Serres –que fue profesor en la Universidad de Stanford y miembro de la Academia Francesa desde 1990– es autor de una amplia y ecléctica obra, entre la que se destacan El hermafrodita, Historia de la ciencia, El paso del noroeste, El contrato natural, Pulgarcita –que vendió más de 200.000 ejemplares en Francia y fue traducido a 15 idiomas–, y Figuras del pensamiento, una especie de autobiografía en la que plantea que pensar es inventar. En febrero de este año publicó su último libro, Morales espiègles, editado por Le Pommier. “Michel Serres es el abuelo con el que todos soñamos. En él se unen perfectamente la sabiduría y la juventud.
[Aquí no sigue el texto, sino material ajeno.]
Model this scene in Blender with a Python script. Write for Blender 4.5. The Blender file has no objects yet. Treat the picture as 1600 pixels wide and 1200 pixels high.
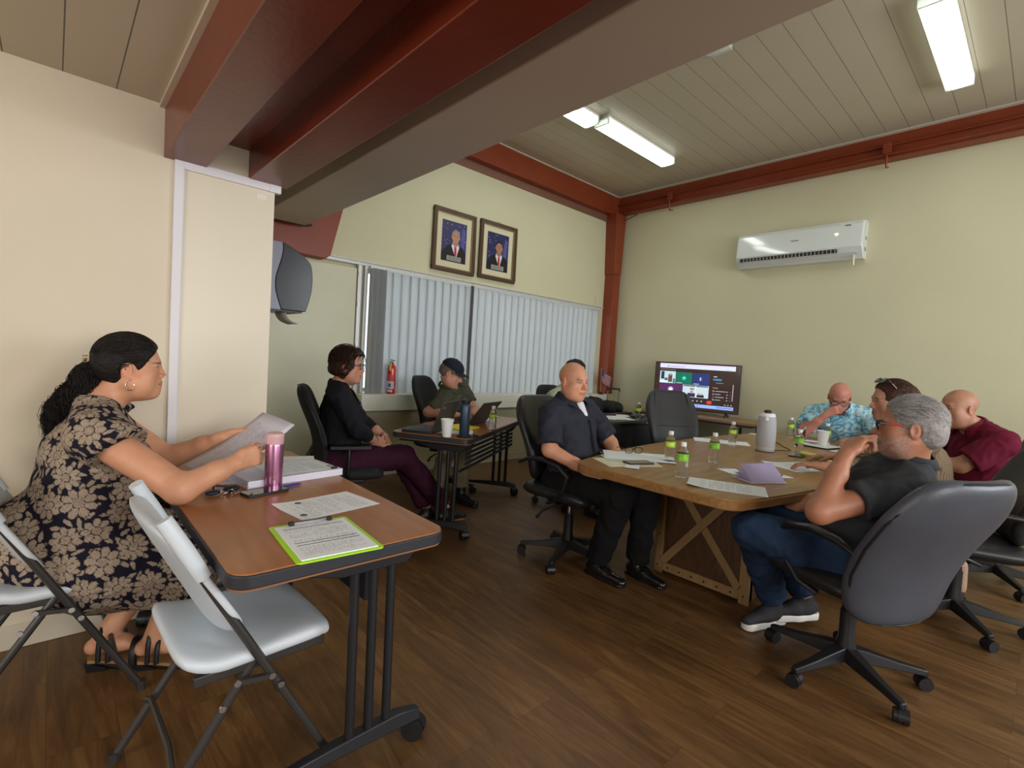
import bpy, bmesh, math, random
import numpy as np
from mathutils import Vector, Matrix

# ------------------------------------------------------------------ camera, world, lights, exposure
SC = bpy.context.scene
COL = SC.collection
CAM_POS = Vector((0.0, 0.0, 1.30))
cam_d = bpy.data.cameras.new('camera'); cam = bpy.data.objects.new('camera', cam_d); COL.objects.link(cam)
yaw, pit, rol = math.radians(47.189), math.radians(-2.667), math.radians(3.540)
fw = Vector((math.cos(yaw)*math.cos(pit), math.sin(yaw)*math.cos(pit), math.sin(pit)))
r0 = Vector((math.sin(yaw), -math.cos(yaw), 0)); u0 = r0.cross(fw)
rr = r0*math.cos(rol) + u0*math.sin(rol); uu = -r0*math.sin(rol) + u0*math.cos(rol)
M = Matrix((rr, uu, -fw)).transposed().to_4x4(); M.translation = CAM_POS
cam.matrix_world = M
cam_d.sensor_width = 36.0; cam_d.lens = 36.0*776.85/1600.0; cam_d.clip_start = 0.02
SC.camera = cam
SC.view_settings.view_transform = 'Standard'
SC.view_settings.look = 'None'
SC.view_settings.gamma = 1.0
SC.view_settings.use_curve_mapping = False
SC.view_settings.exposure = 0.38
try:
    SC.cycles.use_denoising = True
    SC.cycles.max_bounces = 7; SC.cycles.diffuse_bounces = 4; SC.cycles.glossy_bounces = 3
    SC.cycles.transmission_bounces = 6; SC.cycles.transparent_max_bounces = 6
    SC.cycles.sample_clamp_indirect = 4.0; SC.cycles.caustics_reflective = False; SC.cycles.caustics_refractive = False
except Exception: pass

w = bpy.data.worlds.new('sky'); SC.world = w; w.use_nodes = True
bg = w.node_tree.nodes['Background']; bg.inputs[0].default_value = (0.80, 0.90, 1.0, 1); bg.inputs[1].default_value = 1.6

def area(name, loc, target, sx, sy, power, color):
    d = bpy.data.lights.new(name, 'AREA'); d.shape = 'RECTANGLE'; d.size = sx; d.size_y = sy
    d.energy = power; d.color = color
    o = bpy.data.objects.new(name, d); COL.objects.link(o); o.location = loc
    o.rotation_euler = (Vector(target)-Vector(loc)).to_track_quat('-Z', 'Y').to_euler()
    return o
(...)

Y es que a su lado se tiene la sensación de que aún tiene toda la vida por delante”, dijo Sophie Bancquart, directora de Le Pommier. En el excepcional prólogo de Juan Bautista Ritvo a El parásito, el psicoanalista pondera “la espléndida prosa de Serres, tan generosa, intensa, plena de referencias múltiples, que abarcan casi todas las disciplinas de las ciencias exactas y de las humanidades”. Le interesa especialmente la escritura del filósofo francés, su carácter de oratorio. “Un oratorio es varias cosas: lugar de oración, la actitud de orar, obra musical típica del barroco, que narra un drama de orquesta, coro, cantantes. El oratorio posee algo ambiguo: narra una acción, no la pone en escena; pese a lo cual, esboza una escena posible a través de la narración. “¿De qué clase de frase-oratorio dispone Serres? –se pregunta Ritvo–. De una que podemos llamar y con justicia leibniziana, pero de un Leibniz que nunca se puede asumir del todo porque la época de la filosofía clásica prekantiana, ecuménica y poseedora de casi todos los ámbitos del saber, en la cual la contraposición del fenómeno con la esencia permanece fundamentalmente armónica, ya ha pasado sin remedio. ¡El ruido sin fondo la derrumba!”.
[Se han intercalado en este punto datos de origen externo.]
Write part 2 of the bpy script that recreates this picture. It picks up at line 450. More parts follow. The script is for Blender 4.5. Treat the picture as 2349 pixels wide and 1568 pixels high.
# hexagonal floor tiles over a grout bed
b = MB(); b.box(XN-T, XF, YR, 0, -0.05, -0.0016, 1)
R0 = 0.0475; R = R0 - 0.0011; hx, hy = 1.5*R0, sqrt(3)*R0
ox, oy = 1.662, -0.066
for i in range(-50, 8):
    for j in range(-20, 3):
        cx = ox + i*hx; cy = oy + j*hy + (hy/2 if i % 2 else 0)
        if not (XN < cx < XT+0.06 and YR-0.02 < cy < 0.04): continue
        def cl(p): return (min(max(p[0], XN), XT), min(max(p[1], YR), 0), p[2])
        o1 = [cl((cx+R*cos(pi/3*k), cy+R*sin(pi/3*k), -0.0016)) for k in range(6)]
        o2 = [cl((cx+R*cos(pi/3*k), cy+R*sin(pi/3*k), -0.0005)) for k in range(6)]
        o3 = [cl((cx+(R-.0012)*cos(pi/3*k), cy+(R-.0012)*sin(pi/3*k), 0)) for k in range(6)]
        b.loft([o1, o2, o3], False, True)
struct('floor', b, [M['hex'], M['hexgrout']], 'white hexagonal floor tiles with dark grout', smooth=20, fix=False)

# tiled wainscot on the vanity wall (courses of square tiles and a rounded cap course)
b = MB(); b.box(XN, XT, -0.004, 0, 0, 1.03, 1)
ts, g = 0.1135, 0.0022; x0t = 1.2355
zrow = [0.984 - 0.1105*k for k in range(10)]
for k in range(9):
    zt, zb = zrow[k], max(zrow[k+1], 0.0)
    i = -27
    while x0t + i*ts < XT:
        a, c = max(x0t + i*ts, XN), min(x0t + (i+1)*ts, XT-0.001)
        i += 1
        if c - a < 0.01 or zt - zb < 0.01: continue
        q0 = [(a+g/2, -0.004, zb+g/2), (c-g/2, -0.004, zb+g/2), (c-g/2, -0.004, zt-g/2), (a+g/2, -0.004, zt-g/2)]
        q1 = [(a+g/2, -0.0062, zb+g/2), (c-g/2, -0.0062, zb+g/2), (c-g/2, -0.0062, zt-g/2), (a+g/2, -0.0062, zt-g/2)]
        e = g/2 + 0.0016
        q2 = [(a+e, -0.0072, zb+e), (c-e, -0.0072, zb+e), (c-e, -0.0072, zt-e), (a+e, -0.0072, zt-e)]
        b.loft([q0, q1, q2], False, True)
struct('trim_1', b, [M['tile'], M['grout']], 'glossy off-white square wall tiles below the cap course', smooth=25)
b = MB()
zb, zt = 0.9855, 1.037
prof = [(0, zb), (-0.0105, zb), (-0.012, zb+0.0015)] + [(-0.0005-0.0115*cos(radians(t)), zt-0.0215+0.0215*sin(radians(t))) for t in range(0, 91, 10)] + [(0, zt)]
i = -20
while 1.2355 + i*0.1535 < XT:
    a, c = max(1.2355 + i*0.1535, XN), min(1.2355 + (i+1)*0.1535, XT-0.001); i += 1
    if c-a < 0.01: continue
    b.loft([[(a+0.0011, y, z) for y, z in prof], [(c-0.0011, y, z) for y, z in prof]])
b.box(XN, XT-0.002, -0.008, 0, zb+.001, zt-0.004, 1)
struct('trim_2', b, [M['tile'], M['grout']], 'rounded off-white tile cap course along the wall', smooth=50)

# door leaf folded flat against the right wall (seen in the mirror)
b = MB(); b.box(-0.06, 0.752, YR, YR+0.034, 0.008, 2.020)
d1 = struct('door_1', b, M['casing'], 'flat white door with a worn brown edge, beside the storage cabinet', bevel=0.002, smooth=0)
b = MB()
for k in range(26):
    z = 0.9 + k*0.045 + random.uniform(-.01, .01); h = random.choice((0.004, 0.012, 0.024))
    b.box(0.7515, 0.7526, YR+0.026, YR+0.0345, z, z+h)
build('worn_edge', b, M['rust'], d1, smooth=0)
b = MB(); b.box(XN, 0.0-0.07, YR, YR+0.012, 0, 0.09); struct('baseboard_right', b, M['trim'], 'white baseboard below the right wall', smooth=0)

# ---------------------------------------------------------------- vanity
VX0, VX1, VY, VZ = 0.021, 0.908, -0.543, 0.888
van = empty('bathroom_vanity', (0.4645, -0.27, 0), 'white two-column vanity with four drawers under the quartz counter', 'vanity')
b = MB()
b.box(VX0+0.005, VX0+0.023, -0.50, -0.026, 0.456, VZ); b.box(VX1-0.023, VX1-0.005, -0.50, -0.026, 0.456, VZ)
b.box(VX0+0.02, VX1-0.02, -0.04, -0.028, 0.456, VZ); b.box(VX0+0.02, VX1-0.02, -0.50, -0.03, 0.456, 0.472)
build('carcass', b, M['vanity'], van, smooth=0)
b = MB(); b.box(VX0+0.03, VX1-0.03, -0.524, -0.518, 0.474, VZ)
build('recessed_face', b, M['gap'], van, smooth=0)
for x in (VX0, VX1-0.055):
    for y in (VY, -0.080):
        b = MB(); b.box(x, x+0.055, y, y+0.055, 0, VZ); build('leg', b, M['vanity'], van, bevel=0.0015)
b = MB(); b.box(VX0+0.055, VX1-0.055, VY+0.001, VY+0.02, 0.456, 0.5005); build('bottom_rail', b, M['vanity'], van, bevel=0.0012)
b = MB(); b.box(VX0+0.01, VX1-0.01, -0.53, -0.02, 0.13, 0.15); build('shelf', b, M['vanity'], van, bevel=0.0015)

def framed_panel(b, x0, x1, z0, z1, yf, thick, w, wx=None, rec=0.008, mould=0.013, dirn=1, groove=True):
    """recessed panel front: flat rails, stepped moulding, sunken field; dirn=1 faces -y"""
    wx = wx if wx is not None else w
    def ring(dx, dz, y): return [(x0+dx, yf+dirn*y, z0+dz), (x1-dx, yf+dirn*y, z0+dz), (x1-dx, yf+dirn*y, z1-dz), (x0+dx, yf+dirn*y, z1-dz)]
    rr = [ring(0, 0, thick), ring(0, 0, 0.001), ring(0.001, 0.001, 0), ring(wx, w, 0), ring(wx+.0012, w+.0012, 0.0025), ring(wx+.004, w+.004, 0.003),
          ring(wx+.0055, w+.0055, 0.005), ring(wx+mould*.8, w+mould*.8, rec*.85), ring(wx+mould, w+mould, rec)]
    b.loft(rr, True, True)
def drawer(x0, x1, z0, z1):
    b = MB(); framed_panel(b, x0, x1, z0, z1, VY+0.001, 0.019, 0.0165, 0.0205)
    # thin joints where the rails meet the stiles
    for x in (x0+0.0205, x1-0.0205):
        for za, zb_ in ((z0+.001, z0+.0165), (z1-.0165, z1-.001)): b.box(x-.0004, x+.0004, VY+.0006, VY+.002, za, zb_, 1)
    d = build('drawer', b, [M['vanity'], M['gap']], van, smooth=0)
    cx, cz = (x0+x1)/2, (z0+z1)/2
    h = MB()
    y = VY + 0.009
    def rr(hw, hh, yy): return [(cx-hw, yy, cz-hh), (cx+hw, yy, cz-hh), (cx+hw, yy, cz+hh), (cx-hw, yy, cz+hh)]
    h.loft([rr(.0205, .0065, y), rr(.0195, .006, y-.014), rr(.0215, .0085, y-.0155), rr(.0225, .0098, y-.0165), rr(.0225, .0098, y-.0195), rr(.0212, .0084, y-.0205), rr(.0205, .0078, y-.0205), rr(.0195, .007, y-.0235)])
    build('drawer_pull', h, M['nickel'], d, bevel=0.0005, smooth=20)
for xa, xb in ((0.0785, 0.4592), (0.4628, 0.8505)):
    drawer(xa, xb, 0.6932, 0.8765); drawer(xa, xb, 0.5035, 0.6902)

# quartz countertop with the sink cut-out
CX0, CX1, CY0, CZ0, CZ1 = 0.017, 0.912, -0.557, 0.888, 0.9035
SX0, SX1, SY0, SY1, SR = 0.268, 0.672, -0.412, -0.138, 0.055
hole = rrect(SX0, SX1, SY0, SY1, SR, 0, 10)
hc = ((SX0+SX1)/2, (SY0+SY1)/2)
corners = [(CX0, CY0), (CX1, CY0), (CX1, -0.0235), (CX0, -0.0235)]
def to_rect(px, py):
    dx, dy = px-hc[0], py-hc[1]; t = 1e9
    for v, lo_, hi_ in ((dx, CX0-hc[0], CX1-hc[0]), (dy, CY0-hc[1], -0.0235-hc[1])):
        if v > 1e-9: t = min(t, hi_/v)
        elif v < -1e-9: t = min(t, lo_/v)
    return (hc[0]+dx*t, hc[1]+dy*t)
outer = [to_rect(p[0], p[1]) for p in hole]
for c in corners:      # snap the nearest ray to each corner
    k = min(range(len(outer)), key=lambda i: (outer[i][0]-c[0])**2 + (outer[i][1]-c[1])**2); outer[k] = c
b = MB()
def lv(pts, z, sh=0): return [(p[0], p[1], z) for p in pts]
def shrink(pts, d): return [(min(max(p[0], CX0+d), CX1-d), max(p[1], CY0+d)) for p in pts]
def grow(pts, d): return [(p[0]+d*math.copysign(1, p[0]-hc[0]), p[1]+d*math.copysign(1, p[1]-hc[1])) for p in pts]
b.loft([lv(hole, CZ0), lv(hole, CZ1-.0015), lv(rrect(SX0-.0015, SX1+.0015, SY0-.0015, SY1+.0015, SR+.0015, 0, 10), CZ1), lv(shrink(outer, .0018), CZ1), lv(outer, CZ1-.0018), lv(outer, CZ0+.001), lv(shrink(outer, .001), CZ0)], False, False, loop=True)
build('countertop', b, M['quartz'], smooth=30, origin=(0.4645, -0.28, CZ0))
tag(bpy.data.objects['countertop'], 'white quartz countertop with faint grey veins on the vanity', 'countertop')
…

En Pulgarcita –así llama a la generación que manipula un dispositivo móvil cualquiera a velocidades apabullantes utilizando sus pulgares– condensa su originalidad un tanto “anómala” y explicita por qué es “el abuelo con el que todos soñamos”: “Me gustaría tener dieciocho años, la edad de Pulgarcita y Pulgarcito, porque hay que rehacerlo todo otra vez, está todo por inventar. Quisiera que la vida me dejara el tiempo suficiente aún para trabajar con ellos, a quienes he dedicado toda mi vida, porque siempre los he amado respetuosamente”.